Saturday

Who's Exhausted?

I'm not a morning person, never have been. In fact, I have a love hate relationship with my snooze button. I need her, rely on her, religiously check on her just in case, but every morning I blindly smack her quiet for that luxurious ten more minutes of sleep. Who am I kidding? I set her for 6:30, but shush her half a dozen times before my husband has to coerce me out of bed with coffee at 7. And that's on a good day.
The worse days entail me waking up to my fourteen year old standing above me citing I have fifteen minutes to get dressed and out the door. Better believe I've long since given up fixing my face and hair unless I can work that in while I warm up the car. I usually focus on just trying not to wear the same outfit two days in a row and some weeks I don't even manage that.
Life is exhausting. On the occasions I dare to glance in the mirror, I often find a haggard reflection of myself staring back at me complete with dark shadows that insist on making a permanent home just beneath my eyes, the twenty pounds I could stand to lose but instead rest comfortably around my waist and under my chin, and those stubborn loose strands of hair that never seem to make it into my imperfect pony tail.

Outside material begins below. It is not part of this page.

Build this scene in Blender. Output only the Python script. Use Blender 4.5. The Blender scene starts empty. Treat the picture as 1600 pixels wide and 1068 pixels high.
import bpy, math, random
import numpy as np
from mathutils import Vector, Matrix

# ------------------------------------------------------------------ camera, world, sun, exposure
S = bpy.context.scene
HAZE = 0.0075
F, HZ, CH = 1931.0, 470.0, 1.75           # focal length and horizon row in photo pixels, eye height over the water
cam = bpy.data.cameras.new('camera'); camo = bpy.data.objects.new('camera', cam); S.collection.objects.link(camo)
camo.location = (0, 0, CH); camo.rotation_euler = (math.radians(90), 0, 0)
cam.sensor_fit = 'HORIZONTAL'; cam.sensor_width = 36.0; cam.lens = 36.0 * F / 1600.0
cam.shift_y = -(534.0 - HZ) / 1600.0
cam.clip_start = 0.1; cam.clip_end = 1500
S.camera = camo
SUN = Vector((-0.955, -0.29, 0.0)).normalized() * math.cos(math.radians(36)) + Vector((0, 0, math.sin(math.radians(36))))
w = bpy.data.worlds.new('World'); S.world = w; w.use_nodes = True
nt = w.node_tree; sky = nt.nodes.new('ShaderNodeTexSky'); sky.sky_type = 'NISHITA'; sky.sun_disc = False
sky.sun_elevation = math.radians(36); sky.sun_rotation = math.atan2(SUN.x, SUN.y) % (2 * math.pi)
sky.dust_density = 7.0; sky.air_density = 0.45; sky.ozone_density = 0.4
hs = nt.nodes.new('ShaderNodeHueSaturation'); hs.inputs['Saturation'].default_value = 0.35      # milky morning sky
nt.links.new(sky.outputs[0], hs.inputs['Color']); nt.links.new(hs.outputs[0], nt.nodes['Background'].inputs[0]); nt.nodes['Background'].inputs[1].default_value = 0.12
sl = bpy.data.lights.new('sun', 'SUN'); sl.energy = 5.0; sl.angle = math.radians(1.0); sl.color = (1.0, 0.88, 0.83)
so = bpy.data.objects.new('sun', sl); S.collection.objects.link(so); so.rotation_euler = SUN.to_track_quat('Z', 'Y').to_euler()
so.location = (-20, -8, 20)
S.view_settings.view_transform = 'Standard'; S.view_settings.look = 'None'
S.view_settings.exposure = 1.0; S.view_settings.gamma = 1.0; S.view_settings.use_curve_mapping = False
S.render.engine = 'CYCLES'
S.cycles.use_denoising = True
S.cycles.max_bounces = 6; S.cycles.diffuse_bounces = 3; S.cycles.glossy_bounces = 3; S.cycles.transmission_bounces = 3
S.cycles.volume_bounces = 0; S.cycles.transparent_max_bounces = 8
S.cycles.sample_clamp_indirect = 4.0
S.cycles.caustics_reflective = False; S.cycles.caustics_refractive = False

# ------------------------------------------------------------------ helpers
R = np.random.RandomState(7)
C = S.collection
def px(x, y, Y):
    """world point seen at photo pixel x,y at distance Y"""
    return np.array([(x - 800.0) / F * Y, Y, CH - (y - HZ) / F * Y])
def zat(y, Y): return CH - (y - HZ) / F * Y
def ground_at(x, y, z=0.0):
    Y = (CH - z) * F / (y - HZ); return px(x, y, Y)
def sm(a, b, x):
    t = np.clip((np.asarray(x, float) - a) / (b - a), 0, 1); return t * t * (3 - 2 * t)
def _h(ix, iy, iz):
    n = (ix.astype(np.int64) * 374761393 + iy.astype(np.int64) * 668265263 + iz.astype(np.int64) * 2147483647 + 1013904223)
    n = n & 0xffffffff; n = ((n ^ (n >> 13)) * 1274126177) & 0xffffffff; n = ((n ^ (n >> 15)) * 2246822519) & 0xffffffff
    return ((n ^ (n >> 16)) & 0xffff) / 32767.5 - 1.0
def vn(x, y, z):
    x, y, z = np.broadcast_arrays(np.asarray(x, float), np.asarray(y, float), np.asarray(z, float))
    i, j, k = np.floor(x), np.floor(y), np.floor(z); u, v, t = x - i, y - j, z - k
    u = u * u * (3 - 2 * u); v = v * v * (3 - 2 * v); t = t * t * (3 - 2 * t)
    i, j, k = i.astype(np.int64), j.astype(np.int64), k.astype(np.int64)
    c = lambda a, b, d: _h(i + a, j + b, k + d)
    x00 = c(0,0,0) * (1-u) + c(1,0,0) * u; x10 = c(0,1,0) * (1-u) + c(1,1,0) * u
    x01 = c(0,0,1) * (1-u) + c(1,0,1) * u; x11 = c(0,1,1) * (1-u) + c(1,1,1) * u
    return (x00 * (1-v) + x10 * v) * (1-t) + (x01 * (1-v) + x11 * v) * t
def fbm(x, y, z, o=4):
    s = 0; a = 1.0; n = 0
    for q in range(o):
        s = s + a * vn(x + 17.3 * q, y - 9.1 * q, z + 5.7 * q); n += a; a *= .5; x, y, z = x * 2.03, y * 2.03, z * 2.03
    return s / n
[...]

I'm not exactly sure how I got here, I only know that I'm here now. It's the story of my life, stressful and chaotic, twenty years running. I feel like the colored version of Roseanne Conner, armed with a comical snarky attitude to deal with the pandemonium that makes up my existence, only I don't get paid a $100,000 dollars per nightly episode.
Some days are so crazy my brain hurts by noon. There's just too much to remember, too much to do, and not enough time to get it all done before midnight, before my daily to do list renews itself and I find myself backed up several tasks from the day before. This is usually the grand entrance to one of my crap-I-don't-think-I-can-do-this-anymore days.
I find myself secretly pining for a simpler life. One without all the madness, where the kids don't outnumber the adults, the laundry is always done, peace and quiet is the norm not the exception, and my expenses never exceed my income. A life where my thoughts aren't drowned out by the sound of screaming kids. One where I actually have time to blow dry my hair in the morning, maybe even curl it, and apply my make up in front of a full size bathroom mirror and not the rear view mirror of my car.
A life like that can sound pretty attractive sometimes. In the least, it sounds far less tiring than the bedlam I battle everyday just trying to get the kids to take regular showers or the dogs to stop eating from the bathroom garbage.
Of course, I eventually get to thinking some more - about my kids, my family, friends, work, school, my writing, all the things I want for myself and my kids. All these things that engulf me, try my will, my patience, and drive me nuts, they're also what give me purpose. My rhyme and my reason.
This is where I have my moment of clarity, when I remember that the grass isn't greener on the other side. Raising a family, being a good friend, having a career, just trying to live out life, daring to catch a few dreams for yourself while you're at it, all of that takes hard work and yes, it is overwhelming, and exhausting, and emotionally draining, but when has anything worth having ever been easy?
At the end of the day, I believe we all have the lives we want, or rather the lives we're willing to work for. This chaos, the noise and constant hustle that's made up the last two decades of my life, is merely the rhythm to which I live, and truthfully, this crazy life of mine is worth all the effort I put into it.